API Attack Trends and Year-Over-Year Changes
The 2026 API ThreatStats Report reveals significant shifts in attack patterns, with insecure resource consumption jumping notably in the rankings and cross-site issues showing increased activity. Authentication flaws and access control vulnerabilities remain near the top of exploited weaknesses, indicating that attackers continue to optimize their approaches around these persistent security gaps. The data suggests these trends correlate with the rapid adoption of AI applications, which fundamentally run on API infrastructure. As organizations deploy more AI agents and tools that interact through APIs, the attack surface expands, particularly around trust boundaries and resource consumption patterns. The report analyzes public vulnerability advisories, CISA's known exploited vulnerabilities catalog, breach data, and Wallarm platform telemetry to identify these emerging patterns.
Breach Analysis and Root Causes
Analysis of 2025's most significant API-related breaches reveals that 65% involved broken authentication (OWASP classification) or authentication flaws (Wallarm classification). The second most common root cause was API credential leaks and stolen tokens, which together with authentication failures represent the overwhelming majority of successful attacks. Notable incidents include the 700 Credit breach affecting 5.6 million victims through insufficient least-privilege controls in third-party API access, and the Qantas breach exposing customer data through API misconfigurations. These breaches share a common characteristic: they weren't sophisticated attacks but rather scalable exploits of fundamental security gaps. The report emphasizes that 97% of API vulnerabilities can be exploited with single requests, making detection after the fact largely irrelevant and highlighting the critical need for real-time, inline protection mechanisms.
AI and API Security Convergence
The webinar establishes a fundamental principle: AI risk is API risk. AI applications, agents, and tools operate over APIs, making API security the foundation of AI security. The emergence of Model Context Protocol (MCP) servers exemplifies this convergence—each AI agent deployment can introduce dozens of new API endpoints, dramatically expanding the attack surface. This creates a dual challenge: organizations must secure both the APIs themselves and the AI behaviors that interact with them. The report identifies behavior-based attacks as an emerging threat vector, where attackers exploit business logic rather than technical vulnerabilities. This shift means that traditional perimeter defenses and signature-based detection become less effective, requiring organizations to implement behavioral enforcement and anomaly detection capabilities that can identify abuse patterns in real-time.

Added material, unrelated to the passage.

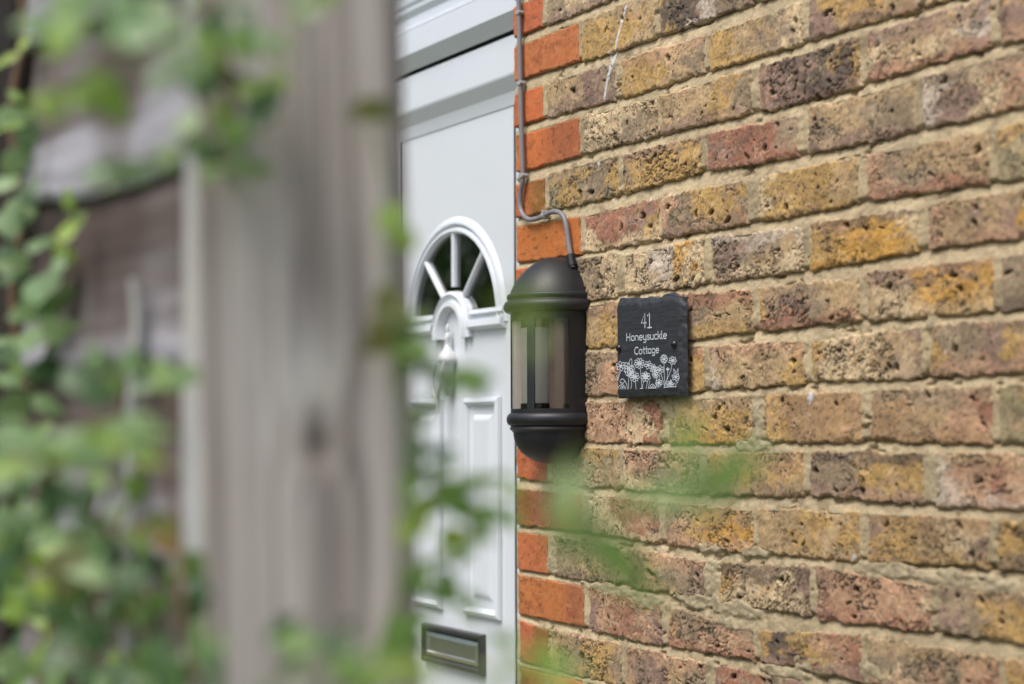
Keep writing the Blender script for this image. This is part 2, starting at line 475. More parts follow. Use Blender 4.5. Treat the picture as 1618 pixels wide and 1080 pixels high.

Strategic Recommendations for 2026
The report's key takeaway centers on behavior as the new risk boundary. Organizations must shift from purely signature-based and vulnerability-focused security to behavioral enforcement that can detect and prevent logic-based abuse. This requires comprehensive API discovery to understand what exists in the environment, real-time inline protection to block attacks as they occur, security testing integrated into development workflows, and governance frameworks to enforce consistent policies across API and AI deployments. The presenters emphasize that companies with robust API security strategies will pivot more successfully into AI transformation, while those lacking API visibility and control will struggle. The recommendation is for security practitioners to engage early with business initiatives, particularly around AI adoption, to ensure security considerations are embedded from the start rather than retrofitted after deployment.